Written task — Scan the material below for the string "this", and copy every line where it shows up.

Data excerpts —

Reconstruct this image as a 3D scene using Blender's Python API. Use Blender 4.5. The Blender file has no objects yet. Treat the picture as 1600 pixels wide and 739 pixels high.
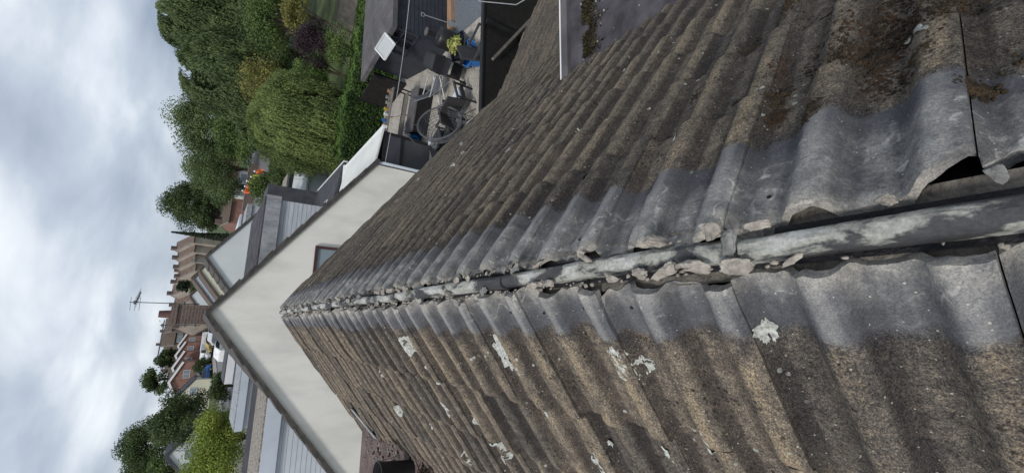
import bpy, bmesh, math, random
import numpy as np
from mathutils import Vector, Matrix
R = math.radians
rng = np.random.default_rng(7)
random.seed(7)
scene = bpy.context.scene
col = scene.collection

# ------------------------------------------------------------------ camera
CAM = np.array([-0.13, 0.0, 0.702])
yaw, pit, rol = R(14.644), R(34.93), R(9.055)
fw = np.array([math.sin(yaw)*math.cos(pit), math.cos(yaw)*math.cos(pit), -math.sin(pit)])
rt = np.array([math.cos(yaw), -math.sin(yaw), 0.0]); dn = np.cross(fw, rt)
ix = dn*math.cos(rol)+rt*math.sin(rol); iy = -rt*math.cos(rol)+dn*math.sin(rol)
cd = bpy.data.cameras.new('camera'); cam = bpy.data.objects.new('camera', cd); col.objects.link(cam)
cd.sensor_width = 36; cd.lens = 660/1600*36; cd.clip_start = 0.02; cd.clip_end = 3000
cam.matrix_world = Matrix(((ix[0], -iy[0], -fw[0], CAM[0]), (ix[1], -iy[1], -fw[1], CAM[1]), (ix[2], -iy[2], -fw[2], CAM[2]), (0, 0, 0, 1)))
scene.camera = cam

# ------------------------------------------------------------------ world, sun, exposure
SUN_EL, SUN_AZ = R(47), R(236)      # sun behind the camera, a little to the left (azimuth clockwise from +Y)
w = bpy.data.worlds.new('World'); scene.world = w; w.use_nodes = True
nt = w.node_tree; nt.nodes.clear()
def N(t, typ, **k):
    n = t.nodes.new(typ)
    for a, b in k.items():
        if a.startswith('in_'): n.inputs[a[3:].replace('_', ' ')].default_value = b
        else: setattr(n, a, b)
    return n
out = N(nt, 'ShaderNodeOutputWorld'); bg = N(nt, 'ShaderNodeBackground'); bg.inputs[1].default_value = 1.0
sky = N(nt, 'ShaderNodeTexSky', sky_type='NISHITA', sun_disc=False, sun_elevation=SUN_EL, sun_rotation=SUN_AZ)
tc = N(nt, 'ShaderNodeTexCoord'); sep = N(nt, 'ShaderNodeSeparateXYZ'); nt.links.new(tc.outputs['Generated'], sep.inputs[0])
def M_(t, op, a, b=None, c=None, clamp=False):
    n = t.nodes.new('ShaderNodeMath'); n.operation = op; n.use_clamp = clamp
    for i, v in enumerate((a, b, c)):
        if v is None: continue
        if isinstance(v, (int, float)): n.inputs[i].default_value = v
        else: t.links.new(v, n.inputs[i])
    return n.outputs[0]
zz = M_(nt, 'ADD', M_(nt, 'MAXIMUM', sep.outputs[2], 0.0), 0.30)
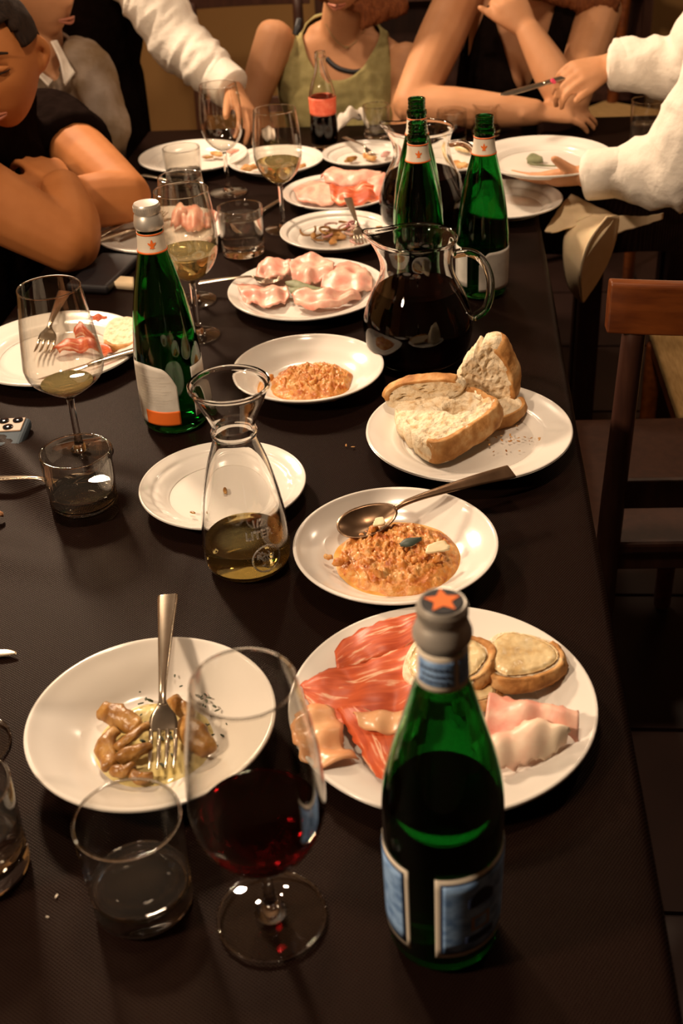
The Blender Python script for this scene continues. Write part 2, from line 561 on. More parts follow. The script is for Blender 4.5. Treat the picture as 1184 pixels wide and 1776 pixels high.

Written answer —
Reconstruct this image as a 3D scene using Blender's Python API. Use Blender 4.5. The Blender file has no objects yet. Treat the picture as 1600 pixels wide and 739 pixels high.
The Blender Python script for this scene continues. Write part 2, from line 561 on. More parts follow. The script is for Blender 4.5. Treat the picture as 1184 pixels wide and 1776 pixels high.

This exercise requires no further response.